The power of Jesus’ response to the Dock Workers gathered around him is precisely because he does not say in words who they are and whose they are. He leaves it for the silence in which they can hear their own lives. Again and again that is the way Jesus speaks to us, in the silence which makes it both possible and imperative that we listen to what God is calling us to do and to be. Jesus tells them they’re on the docks who they are and whose they are in words or silence that allow them to here. He speaks to us in the silence in which he left those Pharisees that day. A silence when they had to choose who they were. They went away amazed.

Where are we?

In our lives we may be old or young, discouraged or motivated to move forward. To be in the presence of the living God is a dangerous thing.

In our lives we may be sorting things out, trying to prioritize, or we may just be coping day to day.
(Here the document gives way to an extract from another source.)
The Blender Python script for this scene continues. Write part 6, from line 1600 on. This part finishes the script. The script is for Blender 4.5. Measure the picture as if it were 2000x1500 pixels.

But in the end the coins we carry in our pocket will not get us anywhere.

“The End” is a song by the Beatles – It was the last song recorded collectively by all four Beatles, and is the final song of the medley that constitutes the majority of side two of the album “Abbey Road.”

  • ‘And in the end, the love you get is equal to the love you give,’

The message for today is a wake up call to ask of our lives who the Living God has made us for. We may want to hide, but in the end, what we have to give is our life – in love.